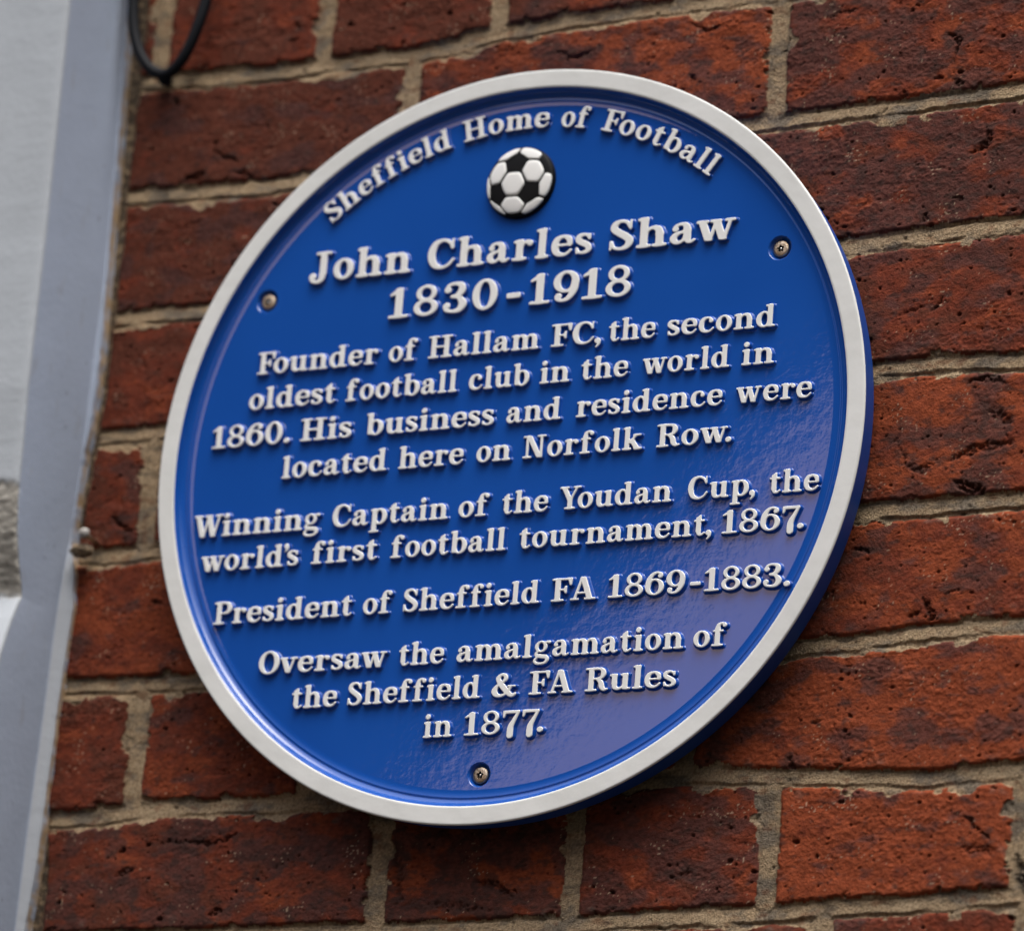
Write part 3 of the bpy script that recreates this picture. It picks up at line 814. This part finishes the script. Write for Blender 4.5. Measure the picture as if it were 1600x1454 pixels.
# relief profile of a cast letter: (outward offset, height) in mm
PROF = [(1.35, 0.0), (0.95, 0.35), (0.54, 1.6), (0.32, 2.15), (0.10, 2.5), (-0.10, 2.62)]
_cache = {}
def glyph_mesh(c, cap):
    """verts (x, z, height) mm, faces, material index; left and right ink edges"""
    key = (c, cap)
    if key in _cache:
        return _cache[key]
    F = glyph(c)
    F = F if isinstance(F, tuple) else (F,)
    loops = []
    for f in F:
        loops += contours(f + (0.018 if cap < 15 else 0.008))
    loops = [resample(l, 0.034) * cap for l in loops]
    if c == '6':                                   # a nine turned over
        loops = [np.stack([0.74 * cap - l[:, 0], cap - l[:, 1]], -1) for l in loops]
    V, Fc, M = [], [], []
    caps = []
    for l in loops:
        tg = np.roll(l, -1, 0) - np.roll(l, 1, 0)
        tg /= np.hypot(tg[:, 0], tg[:, 1])[:, None] + 1e-12
        nr = np.stack([tg[:, 1], -tg[:, 0]], -1)
        n = len(l); base = len(V)
        for o, h in PROF:
            for p_ in l + nr * o:
                V.append((p_[0], p_[1], h))
        for k in range(len(PROF) - 1):
            for i in range(n):
                j = (i + 1) % n
                Fc.append((base + k * n + i, base + k * n + j, base + (k + 1) * n + j, base + (k + 1) * n + i)); M.append(0 if k < 3 else 1)
        caps.append(list(range(base + (len(PROF) - 1) * n, base + len(PROF) * n)))
    # group holes with their outlines
    area = [0.5 * np.sum(l[:, 0] * np.roll(l[:, 1], -1) - np.roll(l[:, 0], -1) * l[:, 1]) for l in loops]
    outer = [i for i, a in enumerate(area) if a > 0]
    for oi in outer:
        x0, x1, y0, y1 = loops[oi][:, 0].min(), loops[oi][:, 0].max(), loops[oi][:, 1].min(), loops[oi][:, 1].max()
        grp = [oi] + [i for i, a in enumerate(area) if a < 0 and x0 < loops[i][:, 0].mean() < x1 and y0 < loops[i][:, 1].mean() < y1]
        poly = [[Vector((V[v][0], V[v][1], 0)) for v in caps[i]] for i in grp]
        flat = [v for i in grp for v in caps[i]]
        for tri in tessellate_polygon(poly):
            a, b_, c_ = (flat[k] for k in tri)
            A, B_, C_ = V[a], V[b_], V[c_]
            if (B_[0] - A[0]) * (C_[1] - A[1]) - (B_[1] - A[1]) * (C_[0] - A[0]) < 0:
                b_, c_ = c_, b_
            Fc.append((a, b_, c_)); M.append(1)
    allp = np.vstack(loops)
    r = (np.array(V), Fc, M, allp[:, 0].min(), allp[:, 0].max())
    _cache[key] = r
    return r

GAP = 0.115                                         # space between inked edges, cap heights
KERN = {('7', '.'): -.16, ('F', 'o'): -.14, ('F', 'A'): -.14, ('F', 'C'): -.04, ('w', '.'): -.16, ('Y', 'o'): -.20, ('R', 'o'): -.02, ('P', 'r'): -.05, ("d", "'"): -.05, ("'", 's'): -.12,
        ('r', 'l'): .0, ('r', 's'): .0, ('f', 'f'): -.03, ('f', 'i'): -.03, ('W', 'i'): -.10, ('o', 'w'): -.02, ('v', 'e'): -.06, ('w', 'o'): -.05, ('O', 'v'): -.05, ('C', ','): -.05, ('p', ','): -.05, ('t', ','): -.05, ('r', 'e'): -.02, ('a', 'w'): -.09, ('R', 'u'): -.03, ('k', '.'): 0}
def layout(word, cap):
    x, out_ = 0.0, []
    for i, c in enumerate(word):
        _, _, _, a, b_ = glyph_mesh(c, cap)
        if i:
            x += (GAP + KERN.get((word[i - 1], c), 0.0)) * cap
        out_.append((c, x - a)); x += b_ - a
    return out_, x

PANEL_Y = -0.0183
def word_mesh(word, cap, place, target):
    """place(x, z) -> plaque x, z (mm). letters are fitted to the measured word width"""
    lay, w = layout(word, cap)
    sx = min(1.20, max(0.87, target / w))
    track = (target - w * sx) / max(1, len(word) - 1) if len(word) > 1 else 0.0
    V, F, M = [], [], []
    for i, (c, x) in enumerate(lay):
        gv, gf, gm, _, _ = glyph_mesh(c, cap)
        o = len(V)
        xx = (gv[:, 0] + x) * sx + track * i
        xm = 0.5 * (xx.min() + xx.max())
        for a, z, h in zip(xx, gv[:, 1], gv[:, 2]):
            u, w_ = place(a, z, xm)
            V.append((u * 0.001, -h * 0.001, w_ * 0.001))
        F += [tuple(o + k for k in f) for f in gf]; M += gm
    return V, F, M

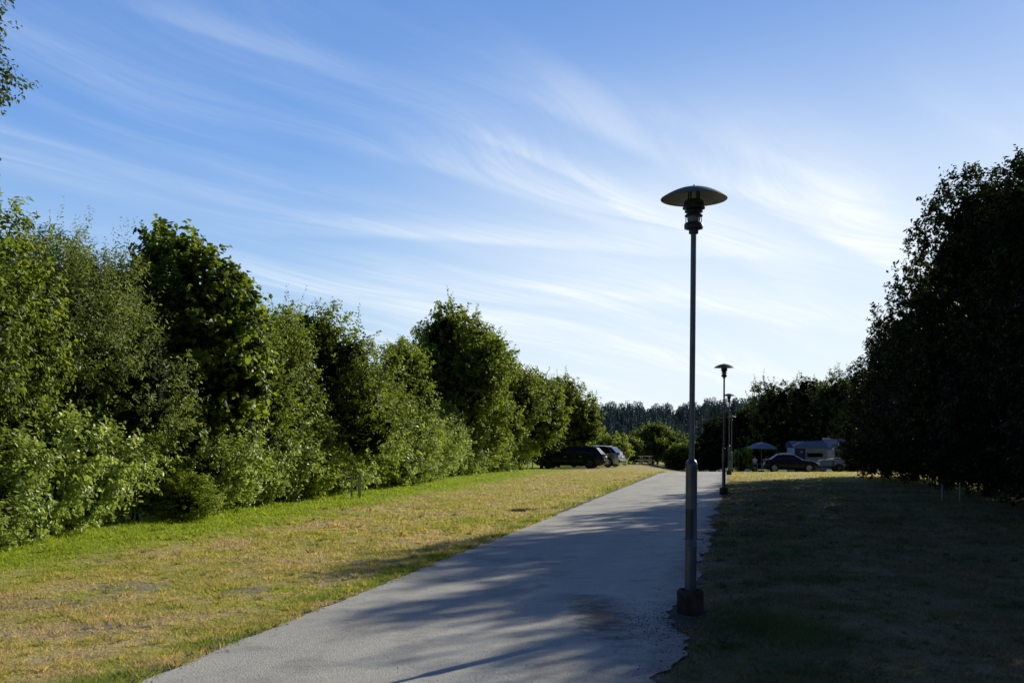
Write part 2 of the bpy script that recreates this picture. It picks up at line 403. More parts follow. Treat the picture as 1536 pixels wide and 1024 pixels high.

---+---

(What is required): All of the lines above should be retyped precisely, apart from the pictures.

(Final result):
Write part 3 of the bpy script that recreates this picture. It picks up at line 814. This part finishes the script. Write for Blender 4.5. Measure the picture as if it were 1600x1454 pixels.
# relief profile of a cast letter: (outward offset, height) in mm
PROF = [(1.35, 0.0), (0.95, 0.35), (0.54, 1.6), (0.32, 2.15), (0.10, 2.5), (-0.10, 2.62)]
_cache = {}
def glyph_mesh(c, cap):
    """verts (x, z, height) mm, faces, material index; left and right ink edges"""
    key = (c, cap)
    if key in _cache:
        return _cache[key]
    F = glyph(c)
    F = F if isinstance(F, tuple) else (F,)
    loops = []
    for f in F:
        loops += contours(f + (0.018 if cap < 15 else 0.008))
    loops = [resample(l, 0.034) * cap for l in loops]
    if c == '6':                                   # a nine turned over
        loops = [np.stack([0.74 * cap - l[:, 0], cap - l[:, 1]], -1) for l in loops]
    V, Fc, M = [], [], []
    caps = []
    for l in loops:
        tg = np.roll(l, -1, 0) - np.roll(l, 1, 0)
        tg /= np.hypot(tg[:, 0], tg[:, 1])[:, None] + 1e-12
        nr = np.stack([tg[:, 1], -tg[:, 0]], -1)
        n = len(l); base = len(V)
        for o, h in PROF:
            for p_ in l + nr * o:
                V.append((p_[0], p_[1], h))
        for k in range(len(PROF) - 1):
            for i in range(n):
                j = (i + 1) % n
                Fc.append((base + k * n + i, base + k * n + j, base + (k + 1) * n + j, base + (k + 1) * n + i)); M.append(0 if k < 3 else 1)
        caps.append(list(range(base + (len(PROF) - 1) * n, base + len(PROF) * n)))
    # group holes with their outlines
    area = [0.5 * np.sum(l[:, 0] * np.roll(l[:, 1], -1) - np.roll(l[:, 0], -1) * l[:, 1]) for l in loops]
    outer = [i for i, a in enumerate(area) if a > 0]
    for oi in outer:
        x0, x1, y0, y1 = loops[oi][:, 0].min(), loops[oi][:, 0].max(), loops[oi][:, 1].min(), loops[oi][:, 1].max()
        grp = [oi] + [i for i, a in enumerate(area) if a < 0 and x0 < loops[i][:, 0].mean() < x1 and y0 < loops[i][:, 1].mean() < y1]
        poly = [[Vector((V[v][0], V[v][1], 0)) for v in caps[i]] for i in grp]
        flat = [v for i in grp for v in caps[i]]
        for tri in tessellate_polygon(poly):
            a, b_, c_ = (flat[k] for k in tri)
            A, B_, C_ = V[a], V[b_], V[c_]
            if (B_[0] - A[0]) * (C_[1] - A[1]) - (B_[1] - A[1]) * (C_[0] - A[0]) < 0:
                b_, c_ = c_, b_
            Fc.append((a, b_, c_)); M.append(1)
    allp = np.vstack(loops)
    r = (np.array(V), Fc, M, allp[:, 0].min(), allp[:, 0].max())
    _cache[key] = r
    return r

GAP = 0.115                                         # space between inked edges, cap heights
KERN = {('7', '.'): -.16, ('F', 'o'): -.14, ('F', 'A'): -.14, ('F', 'C'): -.04, ('w', '.'): -.16, ('Y', 'o'): -.20, ('R', 'o'): -.02, ('P', 'r'): -.05, ("d", "'"): -.05, ("'", 's'): -.12,
        ('r', 'l'): .0, ('r', 's'): .0, ('f', 'f'): -.03, ('f', 'i'): -.03, ('W', 'i'): -.10, ('o', 'w'): -.02, ('v', 'e'): -.06, ('w', 'o'): -.05, ('O', 'v'): -.05, ('C', ','): -.05, ('p', ','): -.05, ('t', ','): -.05, ('r', 'e'): -.02, ('a', 'w'): -.09, ('R', 'u'): -.03, ('k', '.'): 0}
def layout(word, cap):
    x, out_ = 0.0, []
    for i, c in enumerate(word):
        _, _, _, a, b_ = glyph_mesh(c, cap)
        if i:
            x += (GAP + KERN.get((word[i - 1], c), 0.0)) * cap
        out_.append((c, x - a)); x += b_ - a
    return out_, x

PANEL_Y = -0.0183
def word_mesh(word, cap, place, target):
    """place(x, z) -> plaque x, z (mm). letters are fitted to the measured word width"""
    lay, w = layout(word, cap)
    sx = min(1.20, max(0.87, target / w))
    track = (target - w * sx) / max(1, len(word) - 1) if len(word) > 1 else 0.0
    V, F, M = [], [], []
    for i, (c, x) in enumerate(lay):
        gv, gf, gm, _, _ = glyph_mesh(c, cap)
        o = len(V)
        xx = (gv[:, 0] + x) * sx + track * i
        xm = 0.5 * (xx.min() + xx.max())
        for a, z, h in zip(xx, gv[:, 1], gv[:, 2]):
            u, w_ = place(a, z, xm)
            V.append((u * 0.001, -h * 0.001, w_ * 0.001))
        F += [tuple(o + k for k in f) for f in gf]; M += gm
    return V, F, M

Write part 2 of the bpy script that recreates this picture. It picks up at line 403. More parts follow. Treat the picture as 1536 pixels wide and 1024 pixels high.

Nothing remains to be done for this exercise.